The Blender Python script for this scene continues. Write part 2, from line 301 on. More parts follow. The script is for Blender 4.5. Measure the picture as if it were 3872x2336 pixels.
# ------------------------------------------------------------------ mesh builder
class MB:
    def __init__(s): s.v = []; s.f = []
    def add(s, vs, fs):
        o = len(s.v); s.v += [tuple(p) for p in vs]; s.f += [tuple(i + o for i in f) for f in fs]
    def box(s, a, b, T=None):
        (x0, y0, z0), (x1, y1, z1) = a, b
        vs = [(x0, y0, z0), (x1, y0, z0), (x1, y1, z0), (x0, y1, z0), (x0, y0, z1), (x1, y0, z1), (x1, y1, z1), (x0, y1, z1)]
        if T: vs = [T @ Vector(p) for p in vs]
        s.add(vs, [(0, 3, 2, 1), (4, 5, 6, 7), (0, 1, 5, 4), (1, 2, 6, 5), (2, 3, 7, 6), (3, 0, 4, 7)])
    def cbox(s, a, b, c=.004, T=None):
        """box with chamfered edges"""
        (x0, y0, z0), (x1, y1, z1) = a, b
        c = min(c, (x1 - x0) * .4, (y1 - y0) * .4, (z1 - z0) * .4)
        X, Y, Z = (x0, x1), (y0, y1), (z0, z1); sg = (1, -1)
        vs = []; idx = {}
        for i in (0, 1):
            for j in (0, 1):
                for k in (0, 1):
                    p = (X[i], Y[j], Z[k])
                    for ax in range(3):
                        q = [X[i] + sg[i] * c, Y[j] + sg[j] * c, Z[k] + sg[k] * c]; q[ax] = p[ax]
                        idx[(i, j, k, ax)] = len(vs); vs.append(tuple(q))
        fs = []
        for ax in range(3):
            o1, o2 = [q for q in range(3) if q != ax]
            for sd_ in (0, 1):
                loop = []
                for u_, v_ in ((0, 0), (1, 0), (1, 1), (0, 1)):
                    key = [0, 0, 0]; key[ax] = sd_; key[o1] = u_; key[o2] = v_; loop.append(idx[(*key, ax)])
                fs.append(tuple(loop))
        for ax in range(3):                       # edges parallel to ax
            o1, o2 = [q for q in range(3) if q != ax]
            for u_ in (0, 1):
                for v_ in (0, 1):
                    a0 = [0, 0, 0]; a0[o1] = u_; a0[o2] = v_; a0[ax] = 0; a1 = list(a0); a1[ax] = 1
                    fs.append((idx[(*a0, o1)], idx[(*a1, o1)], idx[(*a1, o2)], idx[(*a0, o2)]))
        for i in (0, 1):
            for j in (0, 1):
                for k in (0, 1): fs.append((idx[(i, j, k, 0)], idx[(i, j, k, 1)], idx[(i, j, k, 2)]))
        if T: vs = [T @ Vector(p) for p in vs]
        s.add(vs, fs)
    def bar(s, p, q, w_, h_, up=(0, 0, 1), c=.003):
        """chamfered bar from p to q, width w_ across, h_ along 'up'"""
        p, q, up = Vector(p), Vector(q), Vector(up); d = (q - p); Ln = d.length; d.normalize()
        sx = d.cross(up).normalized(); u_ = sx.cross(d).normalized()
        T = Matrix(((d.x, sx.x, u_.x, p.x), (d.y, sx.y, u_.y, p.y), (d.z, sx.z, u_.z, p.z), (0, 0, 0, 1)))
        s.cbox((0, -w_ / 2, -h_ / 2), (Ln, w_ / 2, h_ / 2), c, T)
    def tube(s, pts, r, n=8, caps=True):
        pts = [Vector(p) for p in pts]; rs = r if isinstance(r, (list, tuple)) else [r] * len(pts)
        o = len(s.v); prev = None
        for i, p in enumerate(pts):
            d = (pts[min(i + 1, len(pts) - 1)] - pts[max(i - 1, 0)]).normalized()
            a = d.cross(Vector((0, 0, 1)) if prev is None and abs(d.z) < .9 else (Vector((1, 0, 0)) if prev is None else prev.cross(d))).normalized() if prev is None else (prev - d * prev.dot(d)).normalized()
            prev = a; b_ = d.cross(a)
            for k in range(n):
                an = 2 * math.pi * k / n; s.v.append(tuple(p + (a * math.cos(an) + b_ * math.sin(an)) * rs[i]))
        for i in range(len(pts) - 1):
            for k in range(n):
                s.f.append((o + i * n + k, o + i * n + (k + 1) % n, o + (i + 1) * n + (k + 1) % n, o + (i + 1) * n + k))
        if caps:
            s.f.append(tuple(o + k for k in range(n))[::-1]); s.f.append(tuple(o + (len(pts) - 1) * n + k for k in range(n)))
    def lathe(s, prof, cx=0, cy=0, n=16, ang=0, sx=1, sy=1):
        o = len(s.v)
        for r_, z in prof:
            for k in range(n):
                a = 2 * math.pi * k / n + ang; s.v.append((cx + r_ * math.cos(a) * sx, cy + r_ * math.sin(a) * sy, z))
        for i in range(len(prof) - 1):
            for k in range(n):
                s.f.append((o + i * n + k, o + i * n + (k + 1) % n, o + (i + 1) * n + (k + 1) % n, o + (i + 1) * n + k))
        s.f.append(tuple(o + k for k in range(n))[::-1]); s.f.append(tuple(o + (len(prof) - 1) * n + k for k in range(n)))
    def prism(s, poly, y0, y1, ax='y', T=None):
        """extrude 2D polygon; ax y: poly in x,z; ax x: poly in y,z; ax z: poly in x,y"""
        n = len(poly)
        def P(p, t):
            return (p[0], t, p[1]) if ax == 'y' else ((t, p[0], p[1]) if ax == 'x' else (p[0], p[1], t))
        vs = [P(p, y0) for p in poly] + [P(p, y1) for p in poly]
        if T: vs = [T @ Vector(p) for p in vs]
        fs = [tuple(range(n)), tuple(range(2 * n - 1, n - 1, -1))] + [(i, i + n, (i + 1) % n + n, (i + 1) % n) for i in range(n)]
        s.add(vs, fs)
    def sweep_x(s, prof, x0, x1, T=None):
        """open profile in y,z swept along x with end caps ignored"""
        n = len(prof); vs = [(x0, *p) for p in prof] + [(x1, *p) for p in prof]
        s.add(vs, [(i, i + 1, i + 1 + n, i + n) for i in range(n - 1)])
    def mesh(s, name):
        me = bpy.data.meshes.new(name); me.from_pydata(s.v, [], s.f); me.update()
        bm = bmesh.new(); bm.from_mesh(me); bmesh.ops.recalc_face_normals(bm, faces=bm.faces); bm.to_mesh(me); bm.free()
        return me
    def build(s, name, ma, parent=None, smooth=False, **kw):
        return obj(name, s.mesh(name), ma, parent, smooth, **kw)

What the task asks
Output the full listing without altering anything.

Result
The Blender Python script for this scene continues. Write part 2, from line 301 on. More parts follow. The script is for Blender 4.5. Measure the picture as if it were 3872x2336 pixels.
# ------------------------------------------------------------------ mesh builder
class MB:
    def __init__(s): s.v = []; s.f = []
    def add(s, vs, fs):
        o = len(s.v); s.v += [tuple(p) for p in vs]; s.f += [tuple(i + o for i in f) for f in fs]
    def box(s, a, b, T=None):
        (x0, y0, z0), (x1, y1, z1) = a, b
        vs = [(x0, y0, z0), (x1, y0, z0), (x1, y1, z0), (x0, y1, z0), (x0, y0, z1), (x1, y0, z1), (x1, y1, z1), (x0, y1, z1)]
        if T: vs = [T @ Vector(p) for p in vs]
        s.add(vs, [(0, 3, 2, 1), (4, 5, 6, 7), (0, 1, 5, 4), (1, 2, 6, 5), (2, 3, 7, 6), (3, 0, 4, 7)])
    def cbox(s, a, b, c=.004, T=None):
        """box with chamfered edges"""
        (x0, y0, z0), (x1, y1, z1) = a, b
        c = min(c, (x1 - x0) * .4, (y1 - y0) * .4, (z1 - z0) * .4)
        X, Y, Z = (x0, x1), (y0, y1), (z0, z1); sg = (1, -1)
        vs = []; idx = {}
        for i in (0, 1):
            for j in (0, 1):
                for k in (0, 1):
                    p = (X[i], Y[j], Z[k])
                    for ax in range(3):
                        q = [X[i] + sg[i] * c, Y[j] + sg[j] * c, Z[k] + sg[k] * c]; q[ax] = p[ax]
                        idx[(i, j, k, ax)] = len(vs); vs.append(tuple(q))
        fs = []
        for ax in range(3):
            o1, o2 = [q for q in range(3) if q != ax]
            for sd_ in (0, 1):
                loop = []
                for u_, v_ in ((0, 0), (1, 0), (1, 1), (0, 1)):
                    key = [0, 0, 0]; key[ax] = sd_; key[o1] = u_; key[o2] = v_; loop.append(idx[(*key, ax)])
                fs.append(tuple(loop))
        for ax in range(3):                       # edges parallel to ax
            o1, o2 = [q for q in range(3) if q != ax]
            for u_ in (0, 1):
                for v_ in (0, 1):
                    a0 = [0, 0, 0]; a0[o1] = u_; a0[o2] = v_; a0[ax] = 0; a1 = list(a0); a1[ax] = 1
                    fs.append((idx[(*a0, o1)], idx[(*a1, o1)], idx[(*a1, o2)], idx[(*a0, o2)]))
        for i in (0, 1):
            for j in (0, 1):
                for k in (0, 1): fs.append((idx[(i, j, k, 0)], idx[(i, j, k, 1)], idx[(i, j, k, 2)]))
        if T: vs = [T @ Vector(p) for p in vs]
        s.add(vs, fs)
    def bar(s, p, q, w_, h_, up=(0, 0, 1), c=.003):
        """chamfered bar from p to q, width w_ across, h_ along 'up'"""
        p, q, up = Vector(p), Vector(q), Vector(up); d = (q - p); Ln = d.length; d.normalize()
        sx = d.cross(up).normalized(); u_ = sx.cross(d).normalized()
        T = Matrix(((d.x, sx.x, u_.x, p.x), (d.y, sx.y, u_.y, p.y), (d.z, sx.z, u_.z, p.z), (0, 0, 0, 1)))
        s.cbox((0, -w_ / 2, -h_ / 2), (Ln, w_ / 2, h_ / 2), c, T)
    def tube(s, pts, r, n=8, caps=True):
        pts = [Vector(p) for p in pts]; rs = r if isinstance(r, (list, tuple)) else [r] * len(pts)
        o = len(s.v); prev = None
        for i, p in enumerate(pts):
            d = (pts[min(i + 1, len(pts) - 1)] - pts[max(i - 1, 0)]).normalized()
            a = d.cross(Vector((0, 0, 1)) if prev is None and abs(d.z) < .9 else (Vector((1, 0, 0)) if prev is None else prev.cross(d))).normalized() if prev is None else (prev - d * prev.dot(d)).normalized()
            prev = a; b_ = d.cross(a)
            for k in range(n):
                an = 2 * math.pi * k / n; s.v.append(tuple(p + (a * math.cos(an) + b_ * math.sin(an)) * rs[i]))
        for i in range(len(pts) - 1):
            for k in range(n):
                s.f.append((o + i * n + k, o + i * n + (k + 1) % n, o + (i + 1) * n + (k + 1) % n, o + (i + 1) * n + k))
        if caps:
            s.f.append(tuple(o + k for k in range(n))[::-1]); s.f.append(tuple(o + (len(pts) - 1) * n + k for k in range(n)))
    def lathe(s, prof, cx=0, cy=0, n=16, ang=0, sx=1, sy=1):
        o = len(s.v)
        for r_, z in prof:
            for k in range(n):
                a = 2 * math.pi * k / n + ang; s.v.append((cx + r_ * math.cos(a) * sx, cy + r_ * math.sin(a) * sy, z))
        for i in range(len(prof) - 1):
            for k in range(n):
                s.f.append((o + i * n + k, o + i * n + (k + 1) % n, o + (i + 1) * n + (k + 1) % n, o + (i + 1) * n + k))
        s.f.append(tuple(o + k for k in range(n))[::-1]); s.f.append(tuple(o + (len(prof) - 1) * n + k for k in range(n)))
    def prism(s, poly, y0, y1, ax='y', T=None):
        """extrude 2D polygon; ax y: poly in x,z; ax x: poly in y,z; ax z: poly in x,y"""
        n = len(poly)
        def P(p, t):
            return (p[0], t, p[1]) if ax == 'y' else ((t, p[0], p[1]) if ax == 'x' else (p[0], p[1], t))
        vs = [P(p, y0) for p in poly] + [P(p, y1) for p in poly]
        if T: vs = [T @ Vector(p) for p in vs]
        fs = [tuple(range(n)), tuple(range(2 * n - 1, n - 1, -1))] + [(i, i + n, (i + 1) % n + n, (i + 1) % n) for i in range(n)]
        s.add(vs, fs)
    def sweep_x(s, prof, x0, x1, T=None):
        """open profile in y,z swept along x with end caps ignored"""
        n = len(prof); vs = [(x0, *p) for p in prof] + [(x1, *p) for p in prof]
        s.add(vs, [(i, i + 1, i + 1 + n, i + n) for i in range(n - 1)])
    def mesh(s, name):
        me = bpy.data.meshes.new(name); me.from_pydata(s.v, [], s.f); me.update()
        bm = bmesh.new(); bm.from_mesh(me); bmesh.ops.recalc_face_normals(bm, faces=bm.faces); bm.to_mesh(me); bm.free()
        return me
    def build(s, name, ma, parent=None, smooth=False, **kw):
        return obj(name, s.mesh(name), ma, parent, smooth, **kw)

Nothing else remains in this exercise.